» Required work:
Select the lines that hold the word "pixels" and copy each one.

## BEGIN Data supplied

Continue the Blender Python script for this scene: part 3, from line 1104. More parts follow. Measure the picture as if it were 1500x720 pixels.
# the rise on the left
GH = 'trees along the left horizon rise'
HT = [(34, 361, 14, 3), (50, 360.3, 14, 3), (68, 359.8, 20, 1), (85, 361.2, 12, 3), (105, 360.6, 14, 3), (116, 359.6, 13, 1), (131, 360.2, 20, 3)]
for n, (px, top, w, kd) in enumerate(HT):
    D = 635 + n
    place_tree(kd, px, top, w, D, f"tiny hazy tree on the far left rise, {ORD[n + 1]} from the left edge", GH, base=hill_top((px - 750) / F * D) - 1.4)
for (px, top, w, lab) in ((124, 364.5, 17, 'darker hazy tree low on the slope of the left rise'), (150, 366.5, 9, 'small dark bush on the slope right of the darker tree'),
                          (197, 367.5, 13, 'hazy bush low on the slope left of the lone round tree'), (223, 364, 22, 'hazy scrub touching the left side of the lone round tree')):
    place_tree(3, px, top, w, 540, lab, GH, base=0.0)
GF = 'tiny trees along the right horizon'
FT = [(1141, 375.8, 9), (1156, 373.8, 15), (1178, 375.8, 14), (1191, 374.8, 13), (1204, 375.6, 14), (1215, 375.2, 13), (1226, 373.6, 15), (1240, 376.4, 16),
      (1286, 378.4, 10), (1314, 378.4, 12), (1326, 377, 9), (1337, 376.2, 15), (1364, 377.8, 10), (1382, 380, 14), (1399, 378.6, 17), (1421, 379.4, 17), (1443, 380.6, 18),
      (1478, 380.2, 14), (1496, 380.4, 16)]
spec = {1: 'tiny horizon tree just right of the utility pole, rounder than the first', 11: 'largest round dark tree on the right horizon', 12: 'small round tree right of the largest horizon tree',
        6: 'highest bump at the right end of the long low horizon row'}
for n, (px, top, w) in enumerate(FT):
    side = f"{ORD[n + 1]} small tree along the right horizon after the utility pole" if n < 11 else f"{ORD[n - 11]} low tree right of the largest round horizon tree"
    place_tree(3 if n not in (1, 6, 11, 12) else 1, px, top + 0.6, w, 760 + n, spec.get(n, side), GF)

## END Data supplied
## BEGIN Data supplied

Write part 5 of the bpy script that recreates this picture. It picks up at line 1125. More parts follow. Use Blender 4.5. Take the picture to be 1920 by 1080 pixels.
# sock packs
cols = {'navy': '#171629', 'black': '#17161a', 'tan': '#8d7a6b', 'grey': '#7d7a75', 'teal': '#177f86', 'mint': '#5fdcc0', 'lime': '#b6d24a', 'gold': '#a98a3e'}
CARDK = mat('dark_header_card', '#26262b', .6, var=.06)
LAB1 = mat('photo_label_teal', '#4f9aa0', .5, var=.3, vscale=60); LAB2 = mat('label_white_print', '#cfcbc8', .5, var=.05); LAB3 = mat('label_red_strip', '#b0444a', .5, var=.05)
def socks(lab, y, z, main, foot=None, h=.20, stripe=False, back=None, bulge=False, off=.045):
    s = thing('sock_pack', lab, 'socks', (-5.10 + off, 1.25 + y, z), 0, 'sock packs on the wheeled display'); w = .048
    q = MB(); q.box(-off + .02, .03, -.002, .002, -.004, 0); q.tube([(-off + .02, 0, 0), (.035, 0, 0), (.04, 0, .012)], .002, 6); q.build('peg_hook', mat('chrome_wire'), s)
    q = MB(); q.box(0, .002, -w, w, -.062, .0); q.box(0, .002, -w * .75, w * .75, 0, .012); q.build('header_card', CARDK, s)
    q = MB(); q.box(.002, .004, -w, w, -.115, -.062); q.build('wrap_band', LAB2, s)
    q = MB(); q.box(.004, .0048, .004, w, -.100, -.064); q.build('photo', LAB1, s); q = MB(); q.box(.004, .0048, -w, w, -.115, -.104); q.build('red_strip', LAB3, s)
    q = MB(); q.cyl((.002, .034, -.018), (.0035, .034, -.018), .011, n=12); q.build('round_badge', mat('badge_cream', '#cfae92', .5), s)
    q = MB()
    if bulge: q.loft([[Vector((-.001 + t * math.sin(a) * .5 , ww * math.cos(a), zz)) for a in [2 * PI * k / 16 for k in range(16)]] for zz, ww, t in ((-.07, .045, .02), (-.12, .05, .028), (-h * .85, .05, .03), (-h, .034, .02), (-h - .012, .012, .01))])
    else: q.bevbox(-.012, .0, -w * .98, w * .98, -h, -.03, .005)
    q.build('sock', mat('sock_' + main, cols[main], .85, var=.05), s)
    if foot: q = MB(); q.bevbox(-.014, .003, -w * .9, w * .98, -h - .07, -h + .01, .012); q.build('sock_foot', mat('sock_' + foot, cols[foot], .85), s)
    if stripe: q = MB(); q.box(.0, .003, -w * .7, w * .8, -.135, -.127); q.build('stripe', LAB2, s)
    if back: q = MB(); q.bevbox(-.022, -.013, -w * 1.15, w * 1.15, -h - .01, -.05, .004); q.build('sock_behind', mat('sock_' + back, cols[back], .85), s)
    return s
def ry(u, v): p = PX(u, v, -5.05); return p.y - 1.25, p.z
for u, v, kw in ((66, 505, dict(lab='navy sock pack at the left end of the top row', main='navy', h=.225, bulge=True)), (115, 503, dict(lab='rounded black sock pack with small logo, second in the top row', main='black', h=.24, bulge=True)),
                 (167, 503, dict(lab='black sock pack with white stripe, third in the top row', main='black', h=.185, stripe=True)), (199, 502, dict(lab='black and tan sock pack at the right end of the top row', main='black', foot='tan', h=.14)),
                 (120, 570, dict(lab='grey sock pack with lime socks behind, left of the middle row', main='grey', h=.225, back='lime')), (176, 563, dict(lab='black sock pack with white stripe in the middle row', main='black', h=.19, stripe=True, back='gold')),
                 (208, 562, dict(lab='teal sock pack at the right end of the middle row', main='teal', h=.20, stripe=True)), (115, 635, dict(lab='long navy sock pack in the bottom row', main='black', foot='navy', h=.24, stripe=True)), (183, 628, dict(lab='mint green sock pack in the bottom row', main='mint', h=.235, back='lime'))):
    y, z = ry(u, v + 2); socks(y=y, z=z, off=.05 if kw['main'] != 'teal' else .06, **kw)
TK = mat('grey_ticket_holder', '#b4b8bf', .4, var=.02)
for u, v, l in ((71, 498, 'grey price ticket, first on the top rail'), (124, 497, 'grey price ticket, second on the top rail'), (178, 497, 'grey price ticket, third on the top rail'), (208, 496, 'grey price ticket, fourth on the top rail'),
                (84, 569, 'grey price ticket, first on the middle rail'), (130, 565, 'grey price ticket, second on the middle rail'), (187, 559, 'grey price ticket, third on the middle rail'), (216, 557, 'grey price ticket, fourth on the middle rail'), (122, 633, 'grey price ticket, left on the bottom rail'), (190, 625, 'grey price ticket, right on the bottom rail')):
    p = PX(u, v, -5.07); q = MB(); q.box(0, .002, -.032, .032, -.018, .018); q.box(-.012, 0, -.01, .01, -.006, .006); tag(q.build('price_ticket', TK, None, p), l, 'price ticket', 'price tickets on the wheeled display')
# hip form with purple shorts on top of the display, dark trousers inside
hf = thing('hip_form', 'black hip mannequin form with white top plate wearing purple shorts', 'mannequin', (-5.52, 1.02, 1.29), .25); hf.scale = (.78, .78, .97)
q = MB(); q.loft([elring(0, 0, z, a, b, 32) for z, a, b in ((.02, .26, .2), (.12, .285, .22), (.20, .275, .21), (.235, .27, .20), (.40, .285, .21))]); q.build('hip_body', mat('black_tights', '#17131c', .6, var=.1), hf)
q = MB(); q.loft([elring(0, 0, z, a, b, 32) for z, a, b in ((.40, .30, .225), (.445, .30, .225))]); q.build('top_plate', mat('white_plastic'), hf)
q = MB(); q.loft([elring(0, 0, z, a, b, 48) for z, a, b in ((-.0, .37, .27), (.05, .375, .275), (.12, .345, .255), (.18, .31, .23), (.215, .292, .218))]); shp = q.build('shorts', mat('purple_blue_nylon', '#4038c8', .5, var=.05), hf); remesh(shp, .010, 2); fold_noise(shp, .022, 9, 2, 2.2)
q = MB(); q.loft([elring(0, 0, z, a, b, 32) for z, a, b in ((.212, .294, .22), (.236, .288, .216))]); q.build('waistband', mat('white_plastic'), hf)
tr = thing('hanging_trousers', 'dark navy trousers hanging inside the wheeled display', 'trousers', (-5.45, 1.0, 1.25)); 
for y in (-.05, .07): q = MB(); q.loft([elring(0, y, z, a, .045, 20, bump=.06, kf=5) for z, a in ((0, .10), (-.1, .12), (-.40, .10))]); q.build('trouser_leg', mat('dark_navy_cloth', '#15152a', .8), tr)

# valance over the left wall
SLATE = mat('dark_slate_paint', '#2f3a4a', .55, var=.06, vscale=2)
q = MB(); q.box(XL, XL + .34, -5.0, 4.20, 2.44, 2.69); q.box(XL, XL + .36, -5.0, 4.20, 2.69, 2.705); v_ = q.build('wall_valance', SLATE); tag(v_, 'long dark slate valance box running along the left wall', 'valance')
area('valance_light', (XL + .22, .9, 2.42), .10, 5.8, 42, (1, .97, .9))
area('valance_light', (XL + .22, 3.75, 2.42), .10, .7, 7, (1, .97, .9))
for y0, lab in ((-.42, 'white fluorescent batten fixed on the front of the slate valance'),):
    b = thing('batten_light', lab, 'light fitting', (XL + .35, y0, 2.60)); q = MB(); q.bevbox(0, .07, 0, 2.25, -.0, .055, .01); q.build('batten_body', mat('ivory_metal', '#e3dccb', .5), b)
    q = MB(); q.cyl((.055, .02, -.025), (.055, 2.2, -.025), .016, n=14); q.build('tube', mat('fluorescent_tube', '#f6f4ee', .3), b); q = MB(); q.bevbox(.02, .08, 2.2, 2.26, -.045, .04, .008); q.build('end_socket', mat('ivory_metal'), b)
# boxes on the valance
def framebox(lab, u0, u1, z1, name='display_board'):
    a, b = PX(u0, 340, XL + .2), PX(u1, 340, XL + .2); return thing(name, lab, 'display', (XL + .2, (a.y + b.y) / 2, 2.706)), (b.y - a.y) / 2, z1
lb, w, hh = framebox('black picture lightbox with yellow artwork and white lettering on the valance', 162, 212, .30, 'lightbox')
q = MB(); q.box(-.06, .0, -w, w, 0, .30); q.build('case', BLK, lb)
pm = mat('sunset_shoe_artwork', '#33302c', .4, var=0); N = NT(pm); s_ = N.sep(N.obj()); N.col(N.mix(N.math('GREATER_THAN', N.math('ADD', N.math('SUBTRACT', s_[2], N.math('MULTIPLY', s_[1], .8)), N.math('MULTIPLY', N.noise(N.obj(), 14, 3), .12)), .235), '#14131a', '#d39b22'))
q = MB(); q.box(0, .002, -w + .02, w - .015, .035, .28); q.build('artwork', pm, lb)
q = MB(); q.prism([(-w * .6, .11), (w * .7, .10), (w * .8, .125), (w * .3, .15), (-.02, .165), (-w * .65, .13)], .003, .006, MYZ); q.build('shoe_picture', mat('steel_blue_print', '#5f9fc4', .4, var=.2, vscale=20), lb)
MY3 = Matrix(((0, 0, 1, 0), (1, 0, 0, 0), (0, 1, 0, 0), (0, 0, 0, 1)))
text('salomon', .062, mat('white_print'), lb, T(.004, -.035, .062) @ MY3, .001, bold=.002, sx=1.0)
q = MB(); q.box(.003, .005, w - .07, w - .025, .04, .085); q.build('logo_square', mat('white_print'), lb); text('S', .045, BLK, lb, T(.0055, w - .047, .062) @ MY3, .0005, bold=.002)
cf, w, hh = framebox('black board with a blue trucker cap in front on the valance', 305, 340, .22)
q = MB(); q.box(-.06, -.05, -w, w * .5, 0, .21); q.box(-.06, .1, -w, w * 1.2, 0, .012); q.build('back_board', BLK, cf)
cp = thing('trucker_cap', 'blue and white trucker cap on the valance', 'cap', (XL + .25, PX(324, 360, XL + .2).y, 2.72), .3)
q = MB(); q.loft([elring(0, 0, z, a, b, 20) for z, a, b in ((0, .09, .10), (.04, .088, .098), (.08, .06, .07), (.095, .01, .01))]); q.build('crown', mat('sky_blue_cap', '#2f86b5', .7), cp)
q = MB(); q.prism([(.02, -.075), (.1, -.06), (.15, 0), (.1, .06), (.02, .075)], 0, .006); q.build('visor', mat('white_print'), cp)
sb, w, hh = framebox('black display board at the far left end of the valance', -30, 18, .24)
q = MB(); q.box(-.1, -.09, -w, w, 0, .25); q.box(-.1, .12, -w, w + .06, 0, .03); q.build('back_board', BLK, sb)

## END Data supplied

» The reply:
Continue the Blender Python script for this scene: part 3, from line 1104. More parts follow. Measure the picture as if it were 1500x720 pixels.
Write part 5 of the bpy script that recreates this picture. It picks up at line 1125. More parts follow. Use Blender 4.5. Take the picture to be 1920 by 1080 pixels.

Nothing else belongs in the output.